__Dataset entries__.
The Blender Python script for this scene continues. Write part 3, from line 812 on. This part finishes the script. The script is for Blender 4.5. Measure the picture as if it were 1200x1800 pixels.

--

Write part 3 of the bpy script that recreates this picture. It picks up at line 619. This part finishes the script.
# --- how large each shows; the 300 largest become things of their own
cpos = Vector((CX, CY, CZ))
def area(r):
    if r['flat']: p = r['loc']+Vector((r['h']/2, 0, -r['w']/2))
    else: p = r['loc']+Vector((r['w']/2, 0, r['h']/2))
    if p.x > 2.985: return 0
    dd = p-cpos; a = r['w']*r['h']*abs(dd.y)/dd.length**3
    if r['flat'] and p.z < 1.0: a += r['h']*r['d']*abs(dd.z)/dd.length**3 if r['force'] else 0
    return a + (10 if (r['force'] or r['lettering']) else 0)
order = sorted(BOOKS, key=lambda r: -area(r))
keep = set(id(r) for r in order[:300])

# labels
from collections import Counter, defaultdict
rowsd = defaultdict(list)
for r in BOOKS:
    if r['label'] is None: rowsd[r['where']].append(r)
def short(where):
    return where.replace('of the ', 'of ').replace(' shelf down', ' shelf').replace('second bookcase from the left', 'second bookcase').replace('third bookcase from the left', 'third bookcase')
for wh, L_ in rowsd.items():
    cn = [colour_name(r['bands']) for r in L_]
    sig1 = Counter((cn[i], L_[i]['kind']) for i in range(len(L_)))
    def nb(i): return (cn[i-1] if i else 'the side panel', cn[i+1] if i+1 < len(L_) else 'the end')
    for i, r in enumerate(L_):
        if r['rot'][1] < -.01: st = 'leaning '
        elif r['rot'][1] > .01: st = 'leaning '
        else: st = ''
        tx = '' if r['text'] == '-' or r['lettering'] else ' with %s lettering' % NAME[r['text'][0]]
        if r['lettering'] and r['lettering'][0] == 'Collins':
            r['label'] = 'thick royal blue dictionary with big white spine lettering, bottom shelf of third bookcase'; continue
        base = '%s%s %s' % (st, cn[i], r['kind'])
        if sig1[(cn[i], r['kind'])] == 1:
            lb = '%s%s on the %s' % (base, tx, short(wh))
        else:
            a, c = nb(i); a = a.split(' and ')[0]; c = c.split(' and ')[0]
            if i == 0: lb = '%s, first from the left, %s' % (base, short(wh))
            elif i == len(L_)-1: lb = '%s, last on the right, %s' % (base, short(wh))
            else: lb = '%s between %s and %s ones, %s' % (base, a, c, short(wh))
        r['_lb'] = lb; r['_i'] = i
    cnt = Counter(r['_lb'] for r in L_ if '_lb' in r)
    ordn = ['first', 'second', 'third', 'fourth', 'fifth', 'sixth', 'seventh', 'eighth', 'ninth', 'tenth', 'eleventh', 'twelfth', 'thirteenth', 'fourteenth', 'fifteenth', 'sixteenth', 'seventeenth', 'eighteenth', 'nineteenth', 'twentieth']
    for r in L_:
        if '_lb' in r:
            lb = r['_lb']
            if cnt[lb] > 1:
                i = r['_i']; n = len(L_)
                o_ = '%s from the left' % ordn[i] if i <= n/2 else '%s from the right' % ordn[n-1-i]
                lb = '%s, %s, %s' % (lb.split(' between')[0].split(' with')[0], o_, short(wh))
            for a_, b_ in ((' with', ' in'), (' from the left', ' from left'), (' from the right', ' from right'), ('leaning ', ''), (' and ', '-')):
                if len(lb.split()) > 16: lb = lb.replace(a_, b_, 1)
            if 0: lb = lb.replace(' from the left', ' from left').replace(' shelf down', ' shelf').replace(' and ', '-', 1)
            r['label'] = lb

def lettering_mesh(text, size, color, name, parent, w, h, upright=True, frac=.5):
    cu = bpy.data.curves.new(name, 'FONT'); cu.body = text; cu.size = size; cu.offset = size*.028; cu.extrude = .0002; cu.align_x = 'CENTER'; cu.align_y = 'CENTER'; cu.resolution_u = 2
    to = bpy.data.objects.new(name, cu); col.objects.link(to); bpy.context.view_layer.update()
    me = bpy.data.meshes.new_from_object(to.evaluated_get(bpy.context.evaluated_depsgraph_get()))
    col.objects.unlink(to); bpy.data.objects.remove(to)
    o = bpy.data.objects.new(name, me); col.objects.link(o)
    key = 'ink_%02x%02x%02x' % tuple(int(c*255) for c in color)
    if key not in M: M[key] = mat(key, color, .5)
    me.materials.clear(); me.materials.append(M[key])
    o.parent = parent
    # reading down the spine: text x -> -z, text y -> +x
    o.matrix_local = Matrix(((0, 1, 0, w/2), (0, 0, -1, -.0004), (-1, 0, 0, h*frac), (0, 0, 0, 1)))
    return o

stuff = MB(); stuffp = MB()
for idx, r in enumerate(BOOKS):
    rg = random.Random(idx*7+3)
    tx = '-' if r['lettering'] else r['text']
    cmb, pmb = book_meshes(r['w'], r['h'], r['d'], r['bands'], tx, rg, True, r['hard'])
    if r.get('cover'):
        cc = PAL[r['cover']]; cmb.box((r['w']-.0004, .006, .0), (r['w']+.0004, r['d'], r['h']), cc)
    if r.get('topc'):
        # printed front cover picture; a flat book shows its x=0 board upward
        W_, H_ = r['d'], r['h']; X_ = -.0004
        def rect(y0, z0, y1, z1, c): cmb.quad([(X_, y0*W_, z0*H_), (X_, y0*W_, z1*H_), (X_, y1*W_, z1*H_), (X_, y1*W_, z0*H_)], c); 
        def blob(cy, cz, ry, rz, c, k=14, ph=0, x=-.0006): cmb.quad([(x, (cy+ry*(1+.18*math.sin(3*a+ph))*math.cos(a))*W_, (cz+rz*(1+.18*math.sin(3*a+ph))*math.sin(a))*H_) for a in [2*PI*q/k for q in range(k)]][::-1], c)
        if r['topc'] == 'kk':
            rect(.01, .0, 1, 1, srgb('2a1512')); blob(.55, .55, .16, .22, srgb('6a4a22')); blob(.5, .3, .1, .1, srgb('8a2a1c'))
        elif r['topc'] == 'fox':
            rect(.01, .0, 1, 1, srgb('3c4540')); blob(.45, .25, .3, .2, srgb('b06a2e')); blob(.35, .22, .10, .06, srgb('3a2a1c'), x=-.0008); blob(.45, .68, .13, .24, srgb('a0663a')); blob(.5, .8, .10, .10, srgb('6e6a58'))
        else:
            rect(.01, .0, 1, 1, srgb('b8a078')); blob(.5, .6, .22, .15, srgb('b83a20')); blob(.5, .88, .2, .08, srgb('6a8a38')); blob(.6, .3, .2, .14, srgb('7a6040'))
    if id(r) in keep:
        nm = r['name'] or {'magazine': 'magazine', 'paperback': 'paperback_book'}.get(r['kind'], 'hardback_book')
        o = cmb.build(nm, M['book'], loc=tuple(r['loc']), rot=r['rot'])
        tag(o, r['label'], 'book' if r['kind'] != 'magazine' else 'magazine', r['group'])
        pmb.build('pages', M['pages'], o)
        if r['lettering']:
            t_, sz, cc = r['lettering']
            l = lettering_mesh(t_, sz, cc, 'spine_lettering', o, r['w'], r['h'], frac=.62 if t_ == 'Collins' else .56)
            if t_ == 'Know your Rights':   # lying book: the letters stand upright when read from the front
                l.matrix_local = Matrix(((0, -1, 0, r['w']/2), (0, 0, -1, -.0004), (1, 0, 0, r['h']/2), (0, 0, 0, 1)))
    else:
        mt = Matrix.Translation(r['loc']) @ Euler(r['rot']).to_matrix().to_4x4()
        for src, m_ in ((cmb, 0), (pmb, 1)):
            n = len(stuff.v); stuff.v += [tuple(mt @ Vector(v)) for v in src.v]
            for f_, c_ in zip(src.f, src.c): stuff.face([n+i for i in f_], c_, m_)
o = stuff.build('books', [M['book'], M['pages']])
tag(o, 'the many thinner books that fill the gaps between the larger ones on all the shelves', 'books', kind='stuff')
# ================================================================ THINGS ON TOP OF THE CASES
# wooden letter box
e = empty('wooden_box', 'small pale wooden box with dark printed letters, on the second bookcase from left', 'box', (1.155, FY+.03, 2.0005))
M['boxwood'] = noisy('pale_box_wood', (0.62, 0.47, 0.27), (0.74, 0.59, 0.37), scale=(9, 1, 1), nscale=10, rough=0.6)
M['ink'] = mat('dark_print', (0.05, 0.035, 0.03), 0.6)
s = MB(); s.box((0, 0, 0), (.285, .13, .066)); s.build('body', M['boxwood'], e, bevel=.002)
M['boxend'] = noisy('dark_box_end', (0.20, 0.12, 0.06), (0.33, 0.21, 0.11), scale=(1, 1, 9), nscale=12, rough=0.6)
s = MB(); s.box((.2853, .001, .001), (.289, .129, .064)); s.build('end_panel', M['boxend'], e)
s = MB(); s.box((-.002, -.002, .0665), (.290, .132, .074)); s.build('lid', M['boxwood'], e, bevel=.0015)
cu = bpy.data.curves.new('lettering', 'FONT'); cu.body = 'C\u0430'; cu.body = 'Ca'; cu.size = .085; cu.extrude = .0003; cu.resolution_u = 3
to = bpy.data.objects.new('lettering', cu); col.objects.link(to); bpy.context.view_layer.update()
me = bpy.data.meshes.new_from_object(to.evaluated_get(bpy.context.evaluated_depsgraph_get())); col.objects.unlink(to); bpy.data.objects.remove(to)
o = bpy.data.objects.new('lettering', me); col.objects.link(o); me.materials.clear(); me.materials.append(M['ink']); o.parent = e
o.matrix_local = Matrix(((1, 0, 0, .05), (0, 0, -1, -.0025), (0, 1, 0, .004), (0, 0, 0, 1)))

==

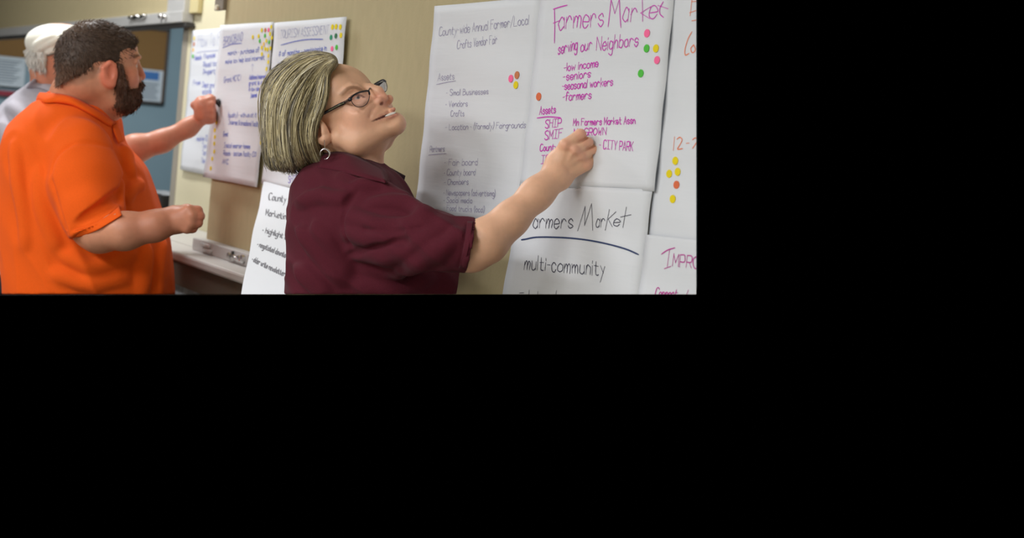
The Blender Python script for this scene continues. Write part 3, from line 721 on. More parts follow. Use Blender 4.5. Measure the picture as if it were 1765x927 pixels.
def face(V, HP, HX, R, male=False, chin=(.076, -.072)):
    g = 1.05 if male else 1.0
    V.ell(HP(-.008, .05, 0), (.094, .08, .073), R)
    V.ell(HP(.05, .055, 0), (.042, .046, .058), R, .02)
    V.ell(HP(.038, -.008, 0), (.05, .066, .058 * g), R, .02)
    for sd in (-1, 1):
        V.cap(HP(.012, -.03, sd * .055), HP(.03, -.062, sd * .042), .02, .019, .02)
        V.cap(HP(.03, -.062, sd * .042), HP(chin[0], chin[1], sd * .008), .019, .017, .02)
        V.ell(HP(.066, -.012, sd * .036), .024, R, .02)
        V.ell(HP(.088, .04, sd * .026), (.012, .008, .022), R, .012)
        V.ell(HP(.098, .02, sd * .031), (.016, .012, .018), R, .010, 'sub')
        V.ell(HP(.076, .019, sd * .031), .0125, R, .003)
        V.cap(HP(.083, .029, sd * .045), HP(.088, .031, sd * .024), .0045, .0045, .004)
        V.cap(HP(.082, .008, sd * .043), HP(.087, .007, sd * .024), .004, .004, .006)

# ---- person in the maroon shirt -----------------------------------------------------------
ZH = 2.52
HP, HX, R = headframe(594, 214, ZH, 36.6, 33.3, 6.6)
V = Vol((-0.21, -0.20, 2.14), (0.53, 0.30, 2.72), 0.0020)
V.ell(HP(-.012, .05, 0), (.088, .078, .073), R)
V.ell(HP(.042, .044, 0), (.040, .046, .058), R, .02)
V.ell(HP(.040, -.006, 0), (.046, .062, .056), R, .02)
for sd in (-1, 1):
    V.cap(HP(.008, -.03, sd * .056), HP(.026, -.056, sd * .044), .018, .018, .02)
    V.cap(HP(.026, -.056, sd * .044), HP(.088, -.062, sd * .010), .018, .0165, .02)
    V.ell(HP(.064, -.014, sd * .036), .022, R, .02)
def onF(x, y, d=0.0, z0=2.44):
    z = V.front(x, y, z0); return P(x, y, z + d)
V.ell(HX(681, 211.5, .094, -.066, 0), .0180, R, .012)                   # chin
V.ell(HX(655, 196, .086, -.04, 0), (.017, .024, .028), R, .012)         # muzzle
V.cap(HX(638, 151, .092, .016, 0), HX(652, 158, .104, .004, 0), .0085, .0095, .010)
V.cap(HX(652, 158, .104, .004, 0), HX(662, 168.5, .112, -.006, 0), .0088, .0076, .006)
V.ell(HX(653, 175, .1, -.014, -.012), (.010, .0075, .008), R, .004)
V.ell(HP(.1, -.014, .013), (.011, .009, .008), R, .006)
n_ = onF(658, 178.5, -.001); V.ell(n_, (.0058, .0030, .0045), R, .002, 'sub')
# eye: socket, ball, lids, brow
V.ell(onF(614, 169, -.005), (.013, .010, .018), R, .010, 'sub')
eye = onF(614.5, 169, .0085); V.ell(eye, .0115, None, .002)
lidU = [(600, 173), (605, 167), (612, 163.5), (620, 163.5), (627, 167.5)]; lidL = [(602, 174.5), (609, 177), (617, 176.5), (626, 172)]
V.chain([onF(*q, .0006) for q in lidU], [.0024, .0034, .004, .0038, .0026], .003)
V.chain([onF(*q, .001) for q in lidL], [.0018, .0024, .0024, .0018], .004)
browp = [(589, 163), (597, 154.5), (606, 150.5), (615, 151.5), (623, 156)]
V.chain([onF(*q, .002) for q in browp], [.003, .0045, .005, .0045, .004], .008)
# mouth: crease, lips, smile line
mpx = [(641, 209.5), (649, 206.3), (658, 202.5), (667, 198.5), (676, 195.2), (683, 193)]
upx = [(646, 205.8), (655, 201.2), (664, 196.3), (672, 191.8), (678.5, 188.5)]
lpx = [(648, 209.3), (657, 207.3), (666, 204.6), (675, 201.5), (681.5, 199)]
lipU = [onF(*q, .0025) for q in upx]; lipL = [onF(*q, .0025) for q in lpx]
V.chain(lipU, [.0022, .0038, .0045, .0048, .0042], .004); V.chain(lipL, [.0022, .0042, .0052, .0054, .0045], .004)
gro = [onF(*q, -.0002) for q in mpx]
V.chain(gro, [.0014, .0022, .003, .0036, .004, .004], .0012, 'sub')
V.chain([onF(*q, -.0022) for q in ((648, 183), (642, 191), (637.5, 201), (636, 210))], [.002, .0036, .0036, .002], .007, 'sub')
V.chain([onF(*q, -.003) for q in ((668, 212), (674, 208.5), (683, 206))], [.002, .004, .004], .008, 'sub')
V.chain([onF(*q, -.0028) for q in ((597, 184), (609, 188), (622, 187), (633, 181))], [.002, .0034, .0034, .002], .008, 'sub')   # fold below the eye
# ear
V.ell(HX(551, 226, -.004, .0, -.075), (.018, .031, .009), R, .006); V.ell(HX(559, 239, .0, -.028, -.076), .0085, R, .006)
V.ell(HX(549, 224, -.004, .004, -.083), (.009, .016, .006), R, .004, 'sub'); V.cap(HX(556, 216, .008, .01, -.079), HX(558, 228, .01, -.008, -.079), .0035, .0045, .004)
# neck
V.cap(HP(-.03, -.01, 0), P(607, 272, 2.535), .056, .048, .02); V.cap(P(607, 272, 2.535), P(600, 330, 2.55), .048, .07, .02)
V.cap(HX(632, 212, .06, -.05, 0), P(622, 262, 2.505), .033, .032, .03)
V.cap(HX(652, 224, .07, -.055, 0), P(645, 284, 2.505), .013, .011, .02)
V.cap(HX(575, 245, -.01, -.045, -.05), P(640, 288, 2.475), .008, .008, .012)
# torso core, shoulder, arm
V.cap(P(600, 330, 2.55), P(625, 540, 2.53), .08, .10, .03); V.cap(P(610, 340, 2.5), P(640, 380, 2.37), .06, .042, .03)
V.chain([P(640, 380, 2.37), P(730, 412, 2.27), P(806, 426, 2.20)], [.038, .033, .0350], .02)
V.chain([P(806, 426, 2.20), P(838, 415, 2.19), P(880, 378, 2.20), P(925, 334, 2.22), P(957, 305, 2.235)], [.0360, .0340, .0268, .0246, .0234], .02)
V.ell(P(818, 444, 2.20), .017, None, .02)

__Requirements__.
What do the lines above say from the one containing "Write part 3 of" down to the one containing "keep = set(id(r) for r in order[:300])"? Return them exactly, both end lines included, and only them.

__Answer to the problem__.
Write part 3 of the bpy script that recreates this picture. It picks up at line 619. This part finishes the script.
# --- how large each shows; the 300 largest become things of their own
cpos = Vector((CX, CY, CZ))
def area(r):
    if r['flat']: p = r['loc']+Vector((r['h']/2, 0, -r['w']/2))
    else: p = r['loc']+Vector((r['w']/2, 0, r['h']/2))
    if p.x > 2.985: return 0
    dd = p-cpos; a = r['w']*r['h']*abs(dd.y)/dd.length**3
    if r['flat'] and p.z < 1.0: a += r['h']*r['d']*abs(dd.z)/dd.length**3 if r['force'] else 0
    return a + (10 if (r['force'] or r['lettering']) else 0)
order = sorted(BOOKS, key=lambda r: -area(r))
keep = set(id(r) for r in order[:300])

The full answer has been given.